3. December 2012 by Joachim Goldberg


“You can learn a lot about saving money from millionaires,” my mother-in-law used to say as she headed off to Aldi on her shopping trips. I often indulged her food preferences, but when it came to wine I have never been convinced there are cheaper alternatives to Bordeaux that are just as good. I like to think I am not a wine snob, and I do not treat wine labels as status symbols, but quality is important for me. So the idea of being able to find an enjoyable bottle for less than five euros is something I struggle to imagine, especially when much of that price is composed of value-added tax, retail margins and glass. Yet, as I discovered on a TV wine show recently, the average amount German wine-drinkers are prepared to splurge on a bottle of ruby nectar is just €2.50. Many consumers consider a price of three euros per bottle to be quite expensive.

The TV show lined up a test bank of wines, including some from low-cost supermarkets like Aldi, to see whether it was possible pick them out in blind tasting. None other than Stuart Pigott, the British wine critic, was invited to take the challenge. He was able to distinguish only one of the four ‘value’ wines in the line-up from those whose prices were more than three times higher. I could almost picture the smirk on the face of my friend K., who has always mocked my fondness for Bordeaux wine: “You see, it’s just a confidence trick.” I could also see myself deriding his excessive frugality. So I shooed away the picture before it descended into a dispute as petty as it was imaginary. Still, I had to wonder what would have happened if the celebrated Pigott had indeed been able list all the wines precisely in price order. That would not have made good television. Certainly, the producers would not have been able to put together a broadcast with the title ‘Good things don’t have to be expensive’. They know there is nothing TV audiences like better than to see an expert get things completely wrong.
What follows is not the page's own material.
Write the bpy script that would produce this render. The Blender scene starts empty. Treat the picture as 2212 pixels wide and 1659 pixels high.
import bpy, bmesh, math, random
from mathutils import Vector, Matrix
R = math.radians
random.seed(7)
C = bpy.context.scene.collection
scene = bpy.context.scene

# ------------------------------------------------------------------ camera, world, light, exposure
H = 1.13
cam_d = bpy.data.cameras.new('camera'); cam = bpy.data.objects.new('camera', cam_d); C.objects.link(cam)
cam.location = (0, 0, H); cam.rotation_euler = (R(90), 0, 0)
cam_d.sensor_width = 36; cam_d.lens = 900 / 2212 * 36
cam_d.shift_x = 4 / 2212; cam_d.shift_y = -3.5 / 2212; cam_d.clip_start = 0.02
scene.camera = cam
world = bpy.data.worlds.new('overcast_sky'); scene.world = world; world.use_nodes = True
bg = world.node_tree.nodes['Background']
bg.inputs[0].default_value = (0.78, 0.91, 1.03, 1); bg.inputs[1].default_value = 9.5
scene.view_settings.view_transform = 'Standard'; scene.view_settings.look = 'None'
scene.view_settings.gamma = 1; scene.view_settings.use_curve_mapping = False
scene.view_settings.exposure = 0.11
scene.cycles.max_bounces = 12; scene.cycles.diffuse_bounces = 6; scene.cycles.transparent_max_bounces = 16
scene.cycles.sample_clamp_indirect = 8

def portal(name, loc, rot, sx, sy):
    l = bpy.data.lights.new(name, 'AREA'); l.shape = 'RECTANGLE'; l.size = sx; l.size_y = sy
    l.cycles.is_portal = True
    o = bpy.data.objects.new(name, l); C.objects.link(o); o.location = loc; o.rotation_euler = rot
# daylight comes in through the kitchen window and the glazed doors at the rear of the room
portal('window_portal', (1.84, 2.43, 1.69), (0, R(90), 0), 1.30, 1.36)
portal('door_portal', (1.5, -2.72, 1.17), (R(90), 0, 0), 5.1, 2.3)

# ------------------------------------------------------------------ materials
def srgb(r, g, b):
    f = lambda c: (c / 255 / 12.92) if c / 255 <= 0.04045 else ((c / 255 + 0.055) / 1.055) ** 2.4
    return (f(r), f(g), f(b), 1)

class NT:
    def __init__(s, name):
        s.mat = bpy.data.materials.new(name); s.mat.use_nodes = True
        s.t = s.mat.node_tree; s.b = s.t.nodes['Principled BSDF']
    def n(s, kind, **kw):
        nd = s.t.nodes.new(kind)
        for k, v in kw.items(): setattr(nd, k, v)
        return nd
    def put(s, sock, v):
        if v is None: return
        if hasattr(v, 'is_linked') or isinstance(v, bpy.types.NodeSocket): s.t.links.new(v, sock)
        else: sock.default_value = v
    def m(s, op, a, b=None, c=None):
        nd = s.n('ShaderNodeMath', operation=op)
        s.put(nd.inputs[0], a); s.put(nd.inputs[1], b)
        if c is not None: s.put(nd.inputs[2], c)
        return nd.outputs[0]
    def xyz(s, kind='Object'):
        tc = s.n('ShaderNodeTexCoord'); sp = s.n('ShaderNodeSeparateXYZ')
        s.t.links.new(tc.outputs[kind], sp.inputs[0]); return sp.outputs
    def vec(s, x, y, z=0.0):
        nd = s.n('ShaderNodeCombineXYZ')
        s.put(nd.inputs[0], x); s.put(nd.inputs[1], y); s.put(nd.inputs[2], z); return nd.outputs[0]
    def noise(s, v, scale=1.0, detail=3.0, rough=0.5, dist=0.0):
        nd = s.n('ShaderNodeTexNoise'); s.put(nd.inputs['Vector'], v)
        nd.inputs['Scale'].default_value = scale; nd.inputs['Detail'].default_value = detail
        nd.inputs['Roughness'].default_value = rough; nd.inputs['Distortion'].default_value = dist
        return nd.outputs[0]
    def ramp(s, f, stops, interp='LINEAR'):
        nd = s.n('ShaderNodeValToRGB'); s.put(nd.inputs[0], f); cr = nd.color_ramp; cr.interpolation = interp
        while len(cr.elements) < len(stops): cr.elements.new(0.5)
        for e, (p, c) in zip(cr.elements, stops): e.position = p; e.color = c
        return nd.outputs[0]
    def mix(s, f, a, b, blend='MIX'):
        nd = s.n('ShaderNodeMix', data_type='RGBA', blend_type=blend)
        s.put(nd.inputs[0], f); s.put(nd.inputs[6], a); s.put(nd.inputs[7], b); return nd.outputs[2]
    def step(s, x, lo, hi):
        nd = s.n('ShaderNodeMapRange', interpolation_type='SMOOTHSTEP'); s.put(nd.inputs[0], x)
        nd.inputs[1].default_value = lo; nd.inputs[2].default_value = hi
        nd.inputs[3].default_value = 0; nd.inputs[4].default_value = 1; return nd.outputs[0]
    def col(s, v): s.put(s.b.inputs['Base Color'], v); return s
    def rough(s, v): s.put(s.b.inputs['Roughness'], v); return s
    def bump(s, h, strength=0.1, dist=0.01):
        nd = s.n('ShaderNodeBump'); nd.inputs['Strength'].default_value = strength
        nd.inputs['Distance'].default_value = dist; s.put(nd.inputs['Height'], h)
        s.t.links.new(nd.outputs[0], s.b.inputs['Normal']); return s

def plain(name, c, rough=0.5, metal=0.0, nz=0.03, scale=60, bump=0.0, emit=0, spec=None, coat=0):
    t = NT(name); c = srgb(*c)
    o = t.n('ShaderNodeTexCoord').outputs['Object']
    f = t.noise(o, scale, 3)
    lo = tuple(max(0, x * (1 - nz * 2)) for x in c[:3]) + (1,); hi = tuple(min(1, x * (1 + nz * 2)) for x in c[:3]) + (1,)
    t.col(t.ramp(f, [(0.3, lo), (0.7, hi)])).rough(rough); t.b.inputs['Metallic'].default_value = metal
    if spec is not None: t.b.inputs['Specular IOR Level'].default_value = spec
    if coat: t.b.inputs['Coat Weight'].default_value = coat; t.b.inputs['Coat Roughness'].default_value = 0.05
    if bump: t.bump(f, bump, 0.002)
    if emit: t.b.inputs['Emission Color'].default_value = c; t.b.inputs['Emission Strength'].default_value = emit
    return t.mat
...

Good television is made around things that are dramatic and colourful. These things also tend to be rare but, because we are frequently exposed to them through media coverage, we often believe they are more frequently occurring than they really are (availability heuristic). The tendency causes us to overestimate the probability of rare events.  As no TV shows are made about wine critics who correctly distinguish low-priced wines from their more expensive alternatives, one comes away with the impression these experts never get it right, whereas such missteps are actually quite rare. When the media focuses on billionaire Bill Gates, we tend to forget that the vast majority of computer geeks who disappear into their garage do not re-emerge with a Microsoft. Similarly, although Harvard dorm rooms have been the birthplace of many great ideas, the likelihood of one like Facebook being born is nonetheless very tiny. The availability heuristic trips us up because nobody cares about the talented but unemployed computer geek; the bright but undiscovered Harvard dropout; or the capable but uncelebrated wine critic.